WRITTEN TASK:
Wherever "from" appears in a line, copy that line.

DATA PROVIDED:
## Begin

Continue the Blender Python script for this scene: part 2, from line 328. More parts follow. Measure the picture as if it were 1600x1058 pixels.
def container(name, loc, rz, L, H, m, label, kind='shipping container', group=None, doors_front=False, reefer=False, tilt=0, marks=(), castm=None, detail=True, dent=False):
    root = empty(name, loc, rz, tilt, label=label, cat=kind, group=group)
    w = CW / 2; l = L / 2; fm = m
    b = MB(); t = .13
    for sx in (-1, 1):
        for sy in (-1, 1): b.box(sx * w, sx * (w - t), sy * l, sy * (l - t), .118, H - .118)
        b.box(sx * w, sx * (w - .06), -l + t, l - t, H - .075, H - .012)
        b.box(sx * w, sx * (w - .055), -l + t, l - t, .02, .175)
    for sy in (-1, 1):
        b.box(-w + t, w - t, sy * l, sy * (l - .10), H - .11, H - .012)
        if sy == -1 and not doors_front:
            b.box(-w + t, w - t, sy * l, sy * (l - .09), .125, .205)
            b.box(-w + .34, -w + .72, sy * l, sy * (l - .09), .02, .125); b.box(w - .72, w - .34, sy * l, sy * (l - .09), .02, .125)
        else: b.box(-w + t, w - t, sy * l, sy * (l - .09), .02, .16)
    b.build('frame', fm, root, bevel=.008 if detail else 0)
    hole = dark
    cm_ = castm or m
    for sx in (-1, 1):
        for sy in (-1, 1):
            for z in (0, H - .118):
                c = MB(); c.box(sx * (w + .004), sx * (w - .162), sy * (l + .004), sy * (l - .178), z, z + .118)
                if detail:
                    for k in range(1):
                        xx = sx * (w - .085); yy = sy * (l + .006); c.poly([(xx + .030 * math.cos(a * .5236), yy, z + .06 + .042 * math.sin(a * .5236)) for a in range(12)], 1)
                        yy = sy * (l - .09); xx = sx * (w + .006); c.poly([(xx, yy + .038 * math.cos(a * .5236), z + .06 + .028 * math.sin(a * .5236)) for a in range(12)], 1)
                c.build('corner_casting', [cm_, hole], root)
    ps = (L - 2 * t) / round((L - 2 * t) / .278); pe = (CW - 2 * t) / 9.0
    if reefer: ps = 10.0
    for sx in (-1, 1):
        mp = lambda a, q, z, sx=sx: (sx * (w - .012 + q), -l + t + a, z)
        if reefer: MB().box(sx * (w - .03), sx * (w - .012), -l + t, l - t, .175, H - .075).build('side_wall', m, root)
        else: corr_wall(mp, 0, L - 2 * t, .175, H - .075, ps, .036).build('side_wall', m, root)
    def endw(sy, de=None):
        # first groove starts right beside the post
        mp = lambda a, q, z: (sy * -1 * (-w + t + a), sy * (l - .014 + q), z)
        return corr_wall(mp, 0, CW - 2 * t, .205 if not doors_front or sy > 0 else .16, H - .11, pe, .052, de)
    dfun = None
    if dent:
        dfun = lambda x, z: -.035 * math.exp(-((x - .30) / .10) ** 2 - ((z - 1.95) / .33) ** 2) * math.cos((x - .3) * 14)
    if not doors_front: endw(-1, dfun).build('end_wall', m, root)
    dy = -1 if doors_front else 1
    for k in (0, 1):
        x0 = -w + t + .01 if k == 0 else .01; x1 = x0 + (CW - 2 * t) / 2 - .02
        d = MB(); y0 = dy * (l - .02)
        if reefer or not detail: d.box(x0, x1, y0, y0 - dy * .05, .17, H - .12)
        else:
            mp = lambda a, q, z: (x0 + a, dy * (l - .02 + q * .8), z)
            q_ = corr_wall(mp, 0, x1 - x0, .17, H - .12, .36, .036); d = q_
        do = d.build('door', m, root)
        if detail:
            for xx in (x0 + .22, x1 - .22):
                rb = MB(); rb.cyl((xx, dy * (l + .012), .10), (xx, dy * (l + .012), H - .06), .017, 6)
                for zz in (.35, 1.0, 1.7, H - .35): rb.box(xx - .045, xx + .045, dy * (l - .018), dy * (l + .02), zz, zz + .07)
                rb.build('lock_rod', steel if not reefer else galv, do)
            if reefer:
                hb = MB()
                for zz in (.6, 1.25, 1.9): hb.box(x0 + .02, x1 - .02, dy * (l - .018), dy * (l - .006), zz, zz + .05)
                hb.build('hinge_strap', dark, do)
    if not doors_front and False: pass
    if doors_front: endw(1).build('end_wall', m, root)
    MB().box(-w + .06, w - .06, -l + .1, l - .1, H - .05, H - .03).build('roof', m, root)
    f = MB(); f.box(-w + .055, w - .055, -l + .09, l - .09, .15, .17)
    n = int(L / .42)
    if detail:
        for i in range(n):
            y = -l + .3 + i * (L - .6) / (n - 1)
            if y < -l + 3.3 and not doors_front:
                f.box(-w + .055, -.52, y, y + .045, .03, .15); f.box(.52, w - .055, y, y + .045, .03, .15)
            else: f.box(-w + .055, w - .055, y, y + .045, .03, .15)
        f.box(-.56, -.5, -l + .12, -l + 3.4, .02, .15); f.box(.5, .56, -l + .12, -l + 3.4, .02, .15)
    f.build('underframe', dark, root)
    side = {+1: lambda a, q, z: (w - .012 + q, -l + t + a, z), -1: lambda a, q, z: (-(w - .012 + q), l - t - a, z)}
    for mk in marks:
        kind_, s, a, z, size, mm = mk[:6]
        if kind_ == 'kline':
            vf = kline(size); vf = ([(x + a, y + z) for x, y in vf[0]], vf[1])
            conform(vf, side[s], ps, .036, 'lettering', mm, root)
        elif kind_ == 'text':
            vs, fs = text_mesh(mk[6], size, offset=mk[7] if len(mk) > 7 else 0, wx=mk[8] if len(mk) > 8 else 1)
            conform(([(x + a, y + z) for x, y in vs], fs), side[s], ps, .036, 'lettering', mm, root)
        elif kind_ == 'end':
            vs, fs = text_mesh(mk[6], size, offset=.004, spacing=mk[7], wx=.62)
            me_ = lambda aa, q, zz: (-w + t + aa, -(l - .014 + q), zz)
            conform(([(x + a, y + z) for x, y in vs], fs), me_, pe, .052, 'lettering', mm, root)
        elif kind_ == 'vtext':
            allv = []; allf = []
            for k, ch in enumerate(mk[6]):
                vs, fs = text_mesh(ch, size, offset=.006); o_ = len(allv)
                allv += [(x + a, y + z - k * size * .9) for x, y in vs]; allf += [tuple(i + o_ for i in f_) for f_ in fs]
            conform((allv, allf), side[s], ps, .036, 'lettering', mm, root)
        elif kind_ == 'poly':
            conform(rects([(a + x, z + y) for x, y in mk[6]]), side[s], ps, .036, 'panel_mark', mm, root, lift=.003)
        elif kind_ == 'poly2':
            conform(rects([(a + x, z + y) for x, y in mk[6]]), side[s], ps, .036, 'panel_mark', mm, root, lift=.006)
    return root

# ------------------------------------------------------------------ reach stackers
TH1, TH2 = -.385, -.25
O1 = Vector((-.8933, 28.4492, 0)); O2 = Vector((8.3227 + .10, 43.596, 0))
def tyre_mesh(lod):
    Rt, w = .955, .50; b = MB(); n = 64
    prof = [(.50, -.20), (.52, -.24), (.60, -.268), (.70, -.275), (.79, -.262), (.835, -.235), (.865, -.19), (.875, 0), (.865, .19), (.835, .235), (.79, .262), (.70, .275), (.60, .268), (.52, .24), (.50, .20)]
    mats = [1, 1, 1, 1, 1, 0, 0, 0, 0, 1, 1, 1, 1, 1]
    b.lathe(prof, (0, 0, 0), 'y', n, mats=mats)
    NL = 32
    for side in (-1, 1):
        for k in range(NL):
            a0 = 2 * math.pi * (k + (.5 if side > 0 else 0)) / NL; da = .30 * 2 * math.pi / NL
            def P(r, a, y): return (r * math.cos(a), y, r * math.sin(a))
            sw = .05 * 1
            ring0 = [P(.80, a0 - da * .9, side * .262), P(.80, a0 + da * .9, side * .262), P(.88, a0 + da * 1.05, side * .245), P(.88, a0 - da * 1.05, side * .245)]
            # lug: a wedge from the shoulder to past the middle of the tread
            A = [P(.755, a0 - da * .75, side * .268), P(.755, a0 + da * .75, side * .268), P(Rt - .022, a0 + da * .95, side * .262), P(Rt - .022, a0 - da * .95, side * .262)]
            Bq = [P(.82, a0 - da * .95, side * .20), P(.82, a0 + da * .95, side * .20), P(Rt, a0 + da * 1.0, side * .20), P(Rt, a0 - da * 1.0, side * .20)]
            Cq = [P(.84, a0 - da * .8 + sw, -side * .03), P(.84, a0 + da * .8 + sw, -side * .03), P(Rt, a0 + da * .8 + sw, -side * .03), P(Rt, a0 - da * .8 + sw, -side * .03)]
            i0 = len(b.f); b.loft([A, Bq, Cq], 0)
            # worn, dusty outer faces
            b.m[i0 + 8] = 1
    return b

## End

OUTPUT BELOW:
Continue the Blender Python script for this scene: part 2, from line 328. More parts follow. Measure the picture as if it were 1600x1058 pixels.
            # lug: a wedge from the shoulder to past the middle of the tread